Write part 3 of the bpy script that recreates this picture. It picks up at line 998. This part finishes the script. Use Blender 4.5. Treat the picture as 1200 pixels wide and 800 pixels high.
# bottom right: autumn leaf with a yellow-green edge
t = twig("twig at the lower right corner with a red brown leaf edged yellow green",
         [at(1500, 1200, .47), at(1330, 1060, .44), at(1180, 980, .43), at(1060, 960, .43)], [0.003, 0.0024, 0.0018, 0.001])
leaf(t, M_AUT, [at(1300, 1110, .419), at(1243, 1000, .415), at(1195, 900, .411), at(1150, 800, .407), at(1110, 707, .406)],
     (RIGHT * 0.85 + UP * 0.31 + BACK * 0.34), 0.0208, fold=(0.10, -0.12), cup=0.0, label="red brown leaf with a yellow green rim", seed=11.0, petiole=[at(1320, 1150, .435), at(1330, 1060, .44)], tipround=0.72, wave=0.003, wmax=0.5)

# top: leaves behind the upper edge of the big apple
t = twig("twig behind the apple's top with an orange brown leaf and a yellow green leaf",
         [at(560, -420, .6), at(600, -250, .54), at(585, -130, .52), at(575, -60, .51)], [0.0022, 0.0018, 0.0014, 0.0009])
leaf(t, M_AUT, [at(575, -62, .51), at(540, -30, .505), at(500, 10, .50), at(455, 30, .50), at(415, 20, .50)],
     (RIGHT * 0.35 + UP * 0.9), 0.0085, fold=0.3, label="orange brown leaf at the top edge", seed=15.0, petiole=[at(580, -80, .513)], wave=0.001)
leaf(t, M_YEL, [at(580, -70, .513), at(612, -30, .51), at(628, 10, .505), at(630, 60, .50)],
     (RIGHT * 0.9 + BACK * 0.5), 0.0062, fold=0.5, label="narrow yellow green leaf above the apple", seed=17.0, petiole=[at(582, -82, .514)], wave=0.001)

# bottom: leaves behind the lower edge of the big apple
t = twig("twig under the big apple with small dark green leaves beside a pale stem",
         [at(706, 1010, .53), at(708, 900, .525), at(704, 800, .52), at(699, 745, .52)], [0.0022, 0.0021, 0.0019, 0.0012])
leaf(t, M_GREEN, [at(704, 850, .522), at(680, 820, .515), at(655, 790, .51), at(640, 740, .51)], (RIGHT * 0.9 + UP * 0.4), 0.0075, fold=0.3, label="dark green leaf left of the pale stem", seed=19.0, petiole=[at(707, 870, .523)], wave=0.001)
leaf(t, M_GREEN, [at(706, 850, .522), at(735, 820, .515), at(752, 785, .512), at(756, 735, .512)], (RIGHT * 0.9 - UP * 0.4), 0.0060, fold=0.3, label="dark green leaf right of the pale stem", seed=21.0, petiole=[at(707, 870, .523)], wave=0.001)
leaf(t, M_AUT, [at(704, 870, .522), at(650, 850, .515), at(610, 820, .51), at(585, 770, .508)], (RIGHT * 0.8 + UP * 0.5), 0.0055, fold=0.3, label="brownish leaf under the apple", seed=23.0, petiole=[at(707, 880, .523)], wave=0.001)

■ ■ ■ ■

> _EXERCISE TASK_: Reproduce the whole listing word for word.

> _ANSWER FOR THE TASK_:
Write part 3 of the bpy script that recreates this picture. It picks up at line 998. This part finishes the script. Use Blender 4.5. Treat the picture as 1200 pixels wide and 800 pixels high.
# bottom right: autumn leaf with a yellow-green edge
t = twig("twig at the lower right corner with a red brown leaf edged yellow green",
         [at(1500, 1200, .47), at(1330, 1060, .44), at(1180, 980, .43), at(1060, 960, .43)], [0.003, 0.0024, 0.0018, 0.001])
leaf(t, M_AUT, [at(1300, 1110, .419), at(1243, 1000, .415), at(1195, 900, .411), at(1150, 800, .407), at(1110, 707, .406)],
     (RIGHT * 0.85 + UP * 0.31 + BACK * 0.34), 0.0208, fold=(0.10, -0.12), cup=0.0, label="red brown leaf with a yellow green rim", seed=11.0, petiole=[at(1320, 1150, .435), at(1330, 1060, .44)], tipround=0.72, wave=0.003, wmax=0.5)

# top: leaves behind the upper edge of the big apple
t = twig("twig behind the apple's top with an orange brown leaf and a yellow green leaf",
         [at(560, -420, .6), at(600, -250, .54), at(585, -130, .52), at(575, -60, .51)], [0.0022, 0.0018, 0.0014, 0.0009])
leaf(t, M_AUT, [at(575, -62, .51), at(540, -30, .505), at(500, 10, .50), at(455, 30, .50), at(415, 20, .50)],
     (RIGHT * 0.35 + UP * 0.9), 0.0085, fold=0.3, label="orange brown leaf at the top edge", seed=15.0, petiole=[at(580, -80, .513)], wave=0.001)
leaf(t, M_YEL, [at(580, -70, .513), at(612, -30, .51), at(628, 10, .505), at(630, 60, .50)],
     (RIGHT * 0.9 + BACK * 0.5), 0.0062, fold=0.5, label="narrow yellow green leaf above the apple", seed=17.0, petiole=[at(582, -82, .514)], wave=0.001)

# bottom: leaves behind the lower edge of the big apple
t = twig("twig under the big apple with small dark green leaves beside a pale stem",
         [at(706, 1010, .53), at(708, 900, .525), at(704, 800, .52), at(699, 745, .52)], [0.0022, 0.0021, 0.0019, 0.0012])
leaf(t, M_GREEN, [at(704, 850, .522), at(680, 820, .515), at(655, 790, .51), at(640, 740, .51)], (RIGHT * 0.9 + UP * 0.4), 0.0075, fold=0.3, label="dark green leaf left of the pale stem", seed=19.0, petiole=[at(707, 870, .523)], wave=0.001)
leaf(t, M_GREEN, [at(706, 850, .522), at(735, 820, .515), at(752, 785, .512), at(756, 735, .512)], (RIGHT * 0.9 - UP * 0.4), 0.0060, fold=0.3, label="dark green leaf right of the pale stem", seed=21.0, petiole=[at(707, 870, .523)], wave=0.001)
leaf(t, M_AUT, [at(704, 870, .522), at(650, 850, .515), at(610, 820, .51), at(585, 770, .508)], (RIGHT * 0.8 + UP * 0.5), 0.0055, fold=0.3, label="brownish leaf under the apple", seed=23.0, petiole=[at(707, 880, .523)], wave=0.001)